Here's what I've done:
$\frac{x+1}{2x-3}<\frac{1}{x-3}$
$x+1<\frac{2x-3}{x-3}$
$(x+1)(x-3)<2x-3$
$x^2-2x-3<2x-3$
$x^2-4x<0$
$x(x-4)<0$
$0<x<4$
However this clearly fails because when $x$ is $2$, for example, the inequality fails.
Where have I gone wrong?
On
Beware of cross-multiplying when solving inequalities!

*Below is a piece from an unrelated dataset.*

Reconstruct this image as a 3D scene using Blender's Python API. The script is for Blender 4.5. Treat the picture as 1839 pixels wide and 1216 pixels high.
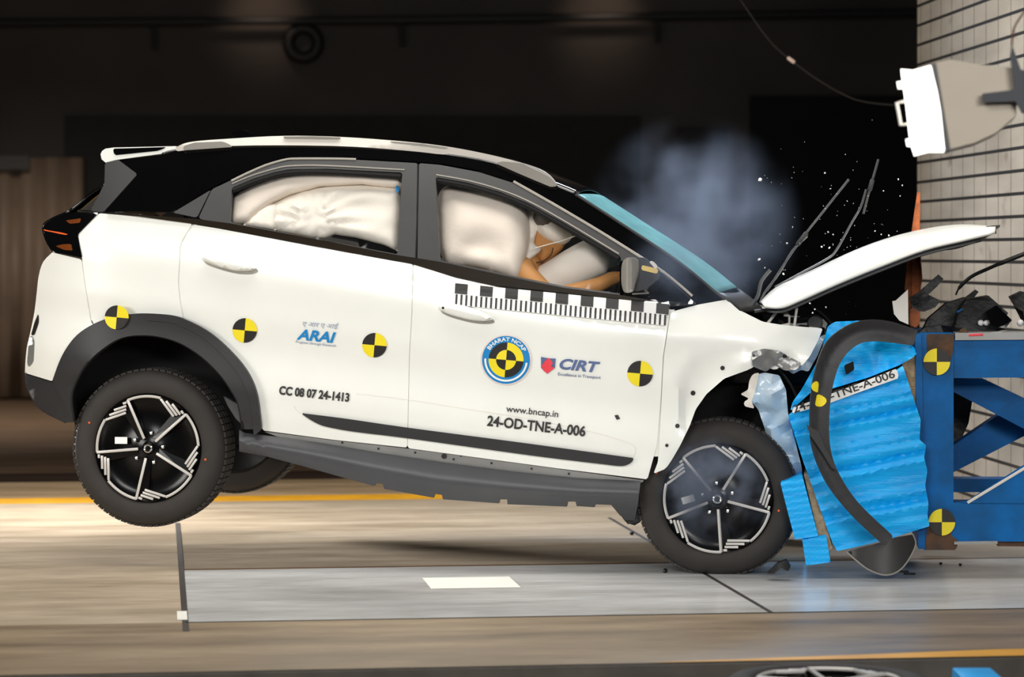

You might be multiplying by a negative number – which would invalidate the inequality.
One way to proceed is to bring everything to one side and simplify:
$\quad\quad\quad\dfrac{x+1}{2x+3}\ <\ \dfrac1{x-3}$
$\implies\ 0\ <\ \dfrac1{x-3}-\dfrac{x+1}{2x+3}$
$\implies\ 0\ <\ \dfrac{2x+3-(x+1)(x-3)}{(x-3)(2x+3)}$
…etc.
Taking in account the comment of @SteamyRoot and resolve it again, you will have the answer $x\in I=]0,\frac{3}{2}[~\cup~]3,4[$.
Clearly the example you have taken ($x=2$) doesn't belong to I.